There won't be proof of anything, I'm guessing. But at least there is the possibility of discussing stuff now without getting sued. Such as why Andrew Newton shot Rinka. Well, maybe not, since Newton is still alive and can sue.
 
The new stuff (at least afaik it's new) in the Mangold documenary is the interview with Dennis Meighan, London crim. Meighan claims to have been contracted to murder Scott, but backed out at a fairly late stage because he felt too conspicuous.

The other thing to be said in defence of the Mangold programme is that, for reasons of youth, inattention or forgetfulness, lots of people are not familiar with the Thorpe story. (I was 18 at the time of the trial and there was lots in the docu that I didn't know.)

Anyway, I thought it was a very good prog.
 
The new stuff (at least afaik it's new) in the Mangold documenary is the interview with Dennis Meighan, London crim. Meighan claims to have been contracted to murder Scott, but backed out at a fairly late stage because he felt too conspicuous.

The other thing to be said in defence of the Mangold programme is that, for reasons of youth, inattention or forgetfulness, lots of people are not familiar with the Thorpe story. (I was 18 at the time of the trial and there was lots in the docu that I didn't know.)
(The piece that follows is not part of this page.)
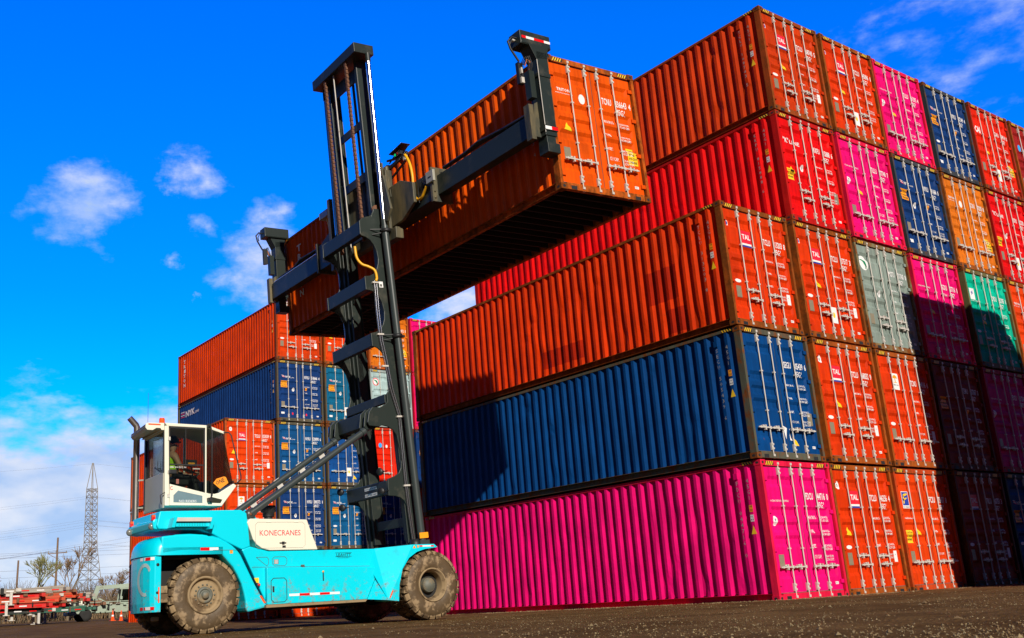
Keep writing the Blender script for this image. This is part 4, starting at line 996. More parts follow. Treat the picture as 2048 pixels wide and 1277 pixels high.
for i in range(11):
    for j in range(3): vquad(b, -5.93 + i * .05, -5.905 + i * .05, 1.985 + j * .024, 1.995 + j * .024, 4.777)
cpart('step_holes', b, [TEALN_M if 0 else flat('hole_teal', (.0, .35, .42), .5)], st)
# rear bumper shelf with tail lamps
b = MB(); b.prism([(-6.33, 1.95), (-6.35, 2.08), (-6.31, 2.13), (-6.15, 2.13), (-6.15, 1.92)], 5.0, 6.50, 1); sh = cpart('rear_shelf', b, [CYAN], bevel=.02)
for v, u in ((5.04, -6.345), (6.34, -6.345)):
    b = MB(); b.box(u, u + .06, v, v + .08, 2.11, 2.17, 0); b.box(u, u + .06, v, v + .08, 2.17, 2.21, 1); cpart('tail_lamp', b, [TAILR, ORANGEP], sh)
for v, u in ((5.10, -6.33), (6.34, -6.36)):
    b = MB(); b.lathe([(0, -.05), (.06, -.05), (.07, 0), (.05, .06)], 14, 'y', (u, v, 2.0)); cpart('work_lamp', b, [flat('lamp_lens_grey', (.18, .18, .16), .2)], sh)
# --- wheels
def wheel(u, vo, far=False, dish='rear', steer=0, width=.37):
    """outer face at v = vo; local y grows inwards"""
    s = -1 if far else 1
    m = Matrix.Translation((u, vo, .725)) @ Matrix.Rotation(R(steer), 4, 'Z') @ (Matrix.Rotation(math.pi, 4, 'Z') if far else Matrix.Identity(4))
    t = MB()
    t.lathe([(.335, .02), (.37, .0), (.44, -.012), (.52, -.006), (.60, .012), (.642, .05), (.652, .10), (.655, width - .1), (.642, width - .05), (.60, width - .012), (.45, width), (.335, width - .02)], 56)
    n = 27; rd = random.Random(2)
    for k in range(n):
        for side_ in (0, 1):
            a = 6.28318 * (k + .5 * side_) / n; w0, w1 = .062, .046
            rows = [(.615, .004), (.650, .012), (.694, .048), (.700, .10), (.698, .20)]
            vs = []
            for r_, y in rows:
                skew = (y - .0) * .35
                yy = y if not side_ else width - y
                w_ = w0 if y < .1 else w1
                for sg in (-1, 1):
                    ang = a + (sg * w_ + skew * .35) / r_
                    vs.append((r_ * math.cos(ang), yy, r_ * math.sin(ang)))
            for r_, y in ((.60, .02), (.60, .20)):
                yy = y if not side_ else width - y
                for sg in (-1, 1):
                    ang = a + sg * w0 / .65; vs.append((r_ * math.cos(ang), yy, r_ * math.sin(ang)))
            fs = [(2 * i, 2 * i + 1, 2 * i + 3, 2 * i + 2) for i in range(4)] + [(8, 9, 13, 12), (0, 2, 4, 6, 8, 12, 10), (1, 11, 13, 9, 7, 5, 3)]
            if side_: fs = [f[::-1] for f in fs]
            t.add(vs, fs, 1)
    w = cpart('wheel', t, [MUDW, MUD], mat=m)
    r = MB()
    if dish == 'rear':
        r.lathe([(.345, .015), (.345, -.012), (.325, -.02), (.305, -.012), (.30, .03), (.27, .06), (.235, .055), (.225, .045), (.16, .04), (.14, .045), (.13, .06), (0, .06)], 48)
        cpart('rim', r, [TANM], w)
        h = MB(); h.lathe([(.155, .044), (.152, .02), (.12, .008), (.105, .012), (.10, .03), (.075, .03), (.07, -.02), (.06, -.035), (0, -.04)], 36); cpart('hub', h, [HUBG], w)
        nb = MB()
        for k in range(14):
            a = 6.28318 * k / 14; nb.lathe([(0, -.012), (.016, -.010), (.018, .01), (.018, .04)], 8, 'y', (.19 * math.cos(a), .035, .19 * math.sin(a)))
        cpart('wheel_nuts', nb, [HUBG], w)
    else:
        r.lathe([(.345, .015), (.345, -.010), (.33, -.018), (.315, -.008), (.310, .03), (.285, .05), (.275, .09), (.27, .24), (.262, .30), (.15, .31)], 48); cpart('rim', r, [TANM], w)
        h = MB(); h.lathe([(.150, .34), (.150, .15), (.142, .128), (.115, .118), (.11, .108), (0, .100)], 36)
        for k in range(24):
            a = 6.28318 * k / 24; h.lathe([(0, .120), (.009, .121), (.01, .14)], 6, 'y', (.132 * math.cos(a), 0, .132 * math.sin(a)))
        cpart('hub', h, [HUBG], w)
    return w
wheel(-5.32, 5.0, steer=-2); wheel(-5.32, 7.30, far=True, steer=-2)
wheel(-.55, 4.5, dish='front'); wheel(-.55, 4.93, dish='front'); wheel(-.55, 7.80, far=True, dish='front'); wheel(-.55, 7.37, far=True, dish='front')
# --- cab
N0, N1 = 5.30, 6.55
b = MB()
CO = [(-6.04, 4.01), (-5.15, 4.0), (-4.80, 3.885), (-4.82, 3.84), (-5.16, 3.94), (-5.99, 3.945)]
b.prism(CO, N0, N1, 1)
b.prism([(-6.02, 2.41), (-4.87, 2.41), (-4.80, 2.50), (-6.02, 2.50)], N0 + .06, N1 - .06, 1)
for v0, v1 in ((N0, N0 + .05), (N1 - .05, N1)):
    b.prism([(-6.02, 2.41), (-5.93, 2.41), (-5.955, 3.95), (-6.04, 3.95)], v0, v1, 1)
    b.prism([(-5.20, 2.41), (-5.20, 2.67), (-5.13, 2.65), (-5.02, 2.645), (-4.93, 2.665), (-4.62, 2.855), (-4.56, 2.81), (-4.87, 2.41)], v0, v1, 1)
    b.prism([(-5.215, 2.41), (-5.185, 2.41), (-5.185, 3.96), (-5.215, 3.96)], v0 - .004 if v0 < 6 else v0, v1 if v0 < 6 else v1 + .004, 1)
b.box(-6.04, -6.0, N0 + .05, N1 - .05, 3.84, 3.95)
b.box(-4.90, -4.84, N0 + .05, N1 - .05, 2.41, 2.60)
cab = cpart('cab', b, [CREAM], bevel=.012)
b = MB(); b.prism([(-4.62, 2.855), (-4.56, 2.81), (-4.86, 2.40), (-4.95, 2.40)], N0 + .051, N1 - .051, 1); cpart('front_panel', b, [CABG], cab)
b = MB(); b.box(-6.045, -6.01, N0 + .05, N1 - .05, 2.37, 3.05); cpart('rear_panel', b, [CABG], cab, bevel=.01)
b = MB(); b.box(-6.03, -6.015, N0 + .05, N1 - .05, 3.05, 3.84); cpart('rear_window', b, [GLASS], cab)
b = MB(); b.bar((-6.05, 5.45, 3.06), (-6.06, 5.8, 3.20), .015, .02); b.bar((-6.06, 5.62, 3.12), (-6.06, 5.62, 3.30), .01, .012); cpart('wiper', b, [DARK], cab)
b = MB(); b.box(-6.05, -6.0, 6.42, 6.5, 2.45, 3.84); cpart('rear_pillar', b, [DARK], cab)
b = MB(); b.box(-6.05, -6.03, 5.33, 5.37, 3.05, 3.84); cpart('rear_pillar', b, [DARK], cab)
for v0, v1 in ((N0 + .004, N0 + .034), (N1 - .034, N1 - .004)):
    dr = MB(); dr.prism([(-5.928, 2.42), (-5.217, 2.42), (-5.217, 2.665), (-5.928, 2.825)], v0, v1, 1)
    d = cpart('cab_door', dr, [CREAM], cab)
    g = MB(); g.prism([(-5.94, 2.826), (-5.217, 2.666), (-5.217, 3.935), (-5.955, 3.935)], v0 + .012, v1 - .012, 1); cpart('window', g, [GLASS], d)
    if v0 < 6:
        g = MB(); g.prism([(-5.85, 2.475), (-5.27, 2.465), (-5.27, 2.605), (-5.76, 2.70), (-5.85, 2.61)], v0 - .003, v0 + .002, 1); cpart('lower_window', g, [flat('grey_blue_glass', (.16, .24, .27), .12, noise=.15)], d)
        g = MB(); put_text(g, 'NO RIDERS', (-5.745, v0 - .0045, 2.478), XD, ZD, .045, .355, 1, 0, .0, res=2); cpart('lettering', g, [WHITE], d)
        g = MB(); put_text(g, 'SMV 5/6 ECC 90', (-5.93, v0 - .001, 3.135), XD, ZD, .030, .33, 1, 0, .005); cpart('lettering', g, [WHITE], d)
        g = MB(); pr = None
        for k in range(13):
            a = R(60 + k * 22); q = [(-5.885 + r_ * math.cos(a), v0 - .002, 2.745 + r_ * math.sin(a)) for r_ in (.036, .025)]
            if pr: g.add([pr[0], q[0], q[1], pr[1]], [(0, 1, 2, 3)])
            pr = q
        cpart('logo', g, [S_RED], d)
        for z in (2.60, 3.05, 3.70):
            g = MB(); g.box(-5.975, -5.925, v0 - .016, v0 + .002, z - .035, z + .035); cpart('hinge', g, [GALV], d)
        g = MB(); g.box(-5.96, -5.80, v0 - .05, v0 - .005, 3.01, 3.10); cpart('mirror', g, [DARK], d, bevel=.02)
        g = MB(); g.box(-5.47, -5.33, v0 - .02, v0, 3.115, 3.135); cpart('handle', g, [CABG], d)
        g = MB(); g.box(-5.80, -5.745, v0 - .0005, v0 + .001, 2.83, 2.92); cpart('sticker', g, [flat('sticker_rust_print', (.30, .10, .07), .5, noise=.5, scale=60)], d)
        g = MB(); g.box(-5.945, -5.217, v0 + .0, v0 + .011, 3.19, 3.215); g.box(-5.955, -5.93, v0, v0 + .011, 2.83, 3.94); g.box(-5.245, -5.217, v0, v0 + .011, 2.67, 3.94); g.box(-5.955, -5.217, v0, v0 + .011, 3.91, 3.94); g.box(-5.62, -5.605, v0, v0 + .011, 3.215, 3.91); cpart('window_frame', g, [DARK], d)
    # quarter glass
    q = MB(); q.prism([(-5.185, 2.675), (-5.13, 2.66), (-5.02, 2.655), (-4.93, 2.675), (-4.64, 2.86), (-4.83, 3.84), (-5.16, 3.935), (-5.185, 3.935)], v0 + .012, v1 - .012, 1); cpart('quarter_window', q, [GLASS], cab)
    q = MB(); q.prism([(-5.12, 2.47), (-4.90, 2.465), (-4.86, 2.535), (-5.11, 2.59)], v0 - .006 if v0 < 6 else v1 + .004, v0 + .002 if v0 < 6 else v1 + .006, 1); cpart('lower_window', q, [flat('olive_glass', (.035, .035, .022), .2)], cab)
b = MB(); b.add([(-4.63, N0 + .02, 2.86), (-4.63, N1 - .02, 2.86), (-4.83, N1 - .02, 3.85), (-4.83, N0 + .02, 3.85), (-4.65, N0 + .02, 2.86), (-4.65, N1 - .02, 2.86), (-4.85, N1 - .02, 3.85), (-4.85, N0 + .02, 3.85)], [(0, 1, 2, 3), (7, 6, 5, 4), (0, 3, 7, 4), (1, 5, 6, 2)]); cpart('windscreen', b, [GLASS], cab)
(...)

Anyway, I thought it was a very good prog.
True, that is new info. Being older than you, I had a big yawn about all this - while at the same time raging at how people get away with stuff and always have done.
 
In Mangold's view it's a story about how the establishment worked in those days ("the silent conspiracy" he calls it) to protect one of its own. Thorpe: Eton, Oxford, the Bar, Member of Parliament, party leader, Privy Councillor... definitely a gent. Gentlemen and their reputations mattered, unlike the dreadful oik Norman Scott.
 
In Mangold's view it's a story about how the establishment worked in those days ("the silent conspiracy" he calls it) to protect one of its own. Thorpe: Eton, Oxford, the Bar, Member of Parliament, party leader, Privy Councillor... definitely a gent. Gentlemen and their reputations mattered, unlike the dreadful oik Norman Scott.
True in a profound sense, and this is at the bottom of a lot of our problems. Newbie is also right. There is stuff here which has maybe been overlooked. Jeez it's like an octopus.
 
fair enough you didn't know about it- but Meighan was part of the story at the time, eg see here
http://archive.spectator.co.uk/article/6th-june-1981/6/another-voice
I don't know (or really care) whether his claims were known at the time, nor why the Mangold doc was held until after Thorpes death- was there anything there he would sue about?
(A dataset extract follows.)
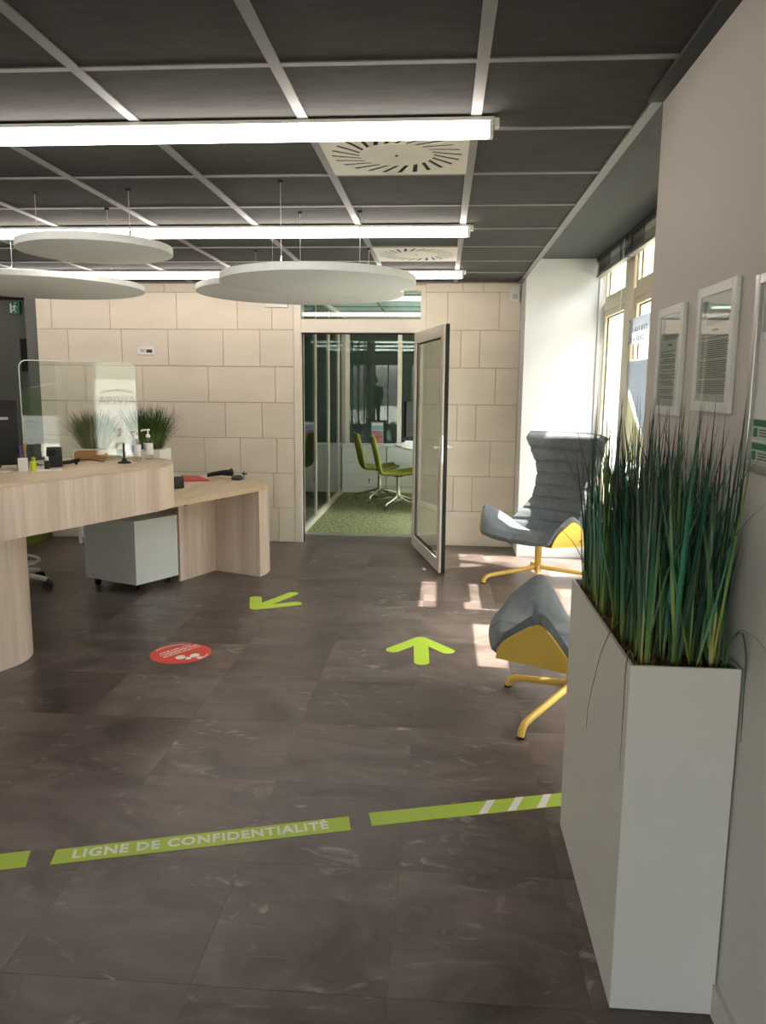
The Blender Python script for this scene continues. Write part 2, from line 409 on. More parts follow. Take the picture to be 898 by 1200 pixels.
def vent(y0, label):
    cx, cy = -.505+.3005, y0+.303; z = CEIL-.004
    t = thing('ceiling_vent', (cx, cy, z), label, 'vent', 'swirl air vents in the ceiling')
    MB().box((cx-.285, cy-.287, z+.006), (cx+.285, cy+.287, z+.012)).build('backing', M['black'], t)
    R, r0, h = .262, .150, .287
    b = MB(); n = 48; ring = []
    for k in range(n):
        a = 2*pi*k/n; c, s = cos(a), sin(a); e = h/max(abs(c), abs(s))
        ring.append(((cx+R*c, cy+R*s), (cx+e*c, cy+e*s)))
    for k in range(n):
        (a0, o0), (a1, o1) = ring[k], ring[(k+1) % n]
        b.prism([a0, o0, o1, a1], z, z+.003)
    b.build('face_plate', M['vent'], t)
    MB().lathe([(r0, 0), (r0, .003)], (cx, cy, z), 40).build('centre_disc', M['vent'], t)
    MB().lathe([(.006, 0), (.006, .003)], (cx, cy, z-.003), 8).build('screw', M['black'], t)
    K = 24; sw = .28; sw_w = .021
    for k in range(K):
        a = 2*pi*k/K; A0, A1 = math.asin(sw_w/2/r0), math.asin(sw_w/2/R); D = 2*pi/K
        p = lambda r, t_: (cx+r*cos(t_), cy+r*sin(t_))
        MB().prism([p(r0-.004, a+A0), p(R+.004, a+sw+A1), p(R+.004, a+sw+D-A1), p(r0-.004, a+D-A0)], z+.0004, z+.0026).build('fin', M['vent'], t)
vent(3.026, 'square swirl air vent just behind the nearest strip light')
vent(5.45, 'square swirl air vent between the middle and farthest strip lights')

def strip_light(y, x1, label):
    t = thing('strip_light', (-2.2, y, 2.345), label, 'light', 'linear strip lights under the ceiling')
    x0 = -4.6
    MB().cbox((x0, y-.025, 2.3985), (x1, y+.025, CEIL-.004), .003).build('housing', M['lampbody'], t)
    MB().cbox((x0, y-.024, 2.351), (x1-.018, y+.024, 2.398), .005).build('diffuser', M['diffuser'], t)
    MB().cbox((x1-.018, y-.025, 2.350), (x1-.004, y+.025, 2.3984), .002).build('end_cap', M['lampbody'], t)
    MB().cbox((x1, y-.018, 2.382), (x1+.016, y+.018, 2.412), .003).build('end_clip', M['white'], t)
strip_light(2.90, .160, 'white glowing strip light nearest the camera, longest in view')
strip_light(4.72, .142, 'white glowing strip light passing behind the upper hanging disc')
strip_light(6.50, .150, 'white glowing strip light farthest back, near the stone wall')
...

I think there are three possible motives the BBC may have had for withholding the prog until Thorpe pegged it. One is that the Beeb's lawyers may be ultra-cautious and thought there was some risk, though very slight, that he might sue and thought the risk should not be taken. (The docu does, after all, present him as guilty of an extremely serious crime, of which he was acquitted.) A second is that they thought it was unkind to the old boy to drag up all this beastly stuff in the twilight of his life. He's probably a member of the same club as various top Beeb folk. The third is that Thorpe's death would provide a convenient news hook on which to hang the promotion of the programme - and it has.
 
Mangold has always done this sort of stuff, thoughtful investigative journalism, so I guess it was just a question of waiting till the time was right.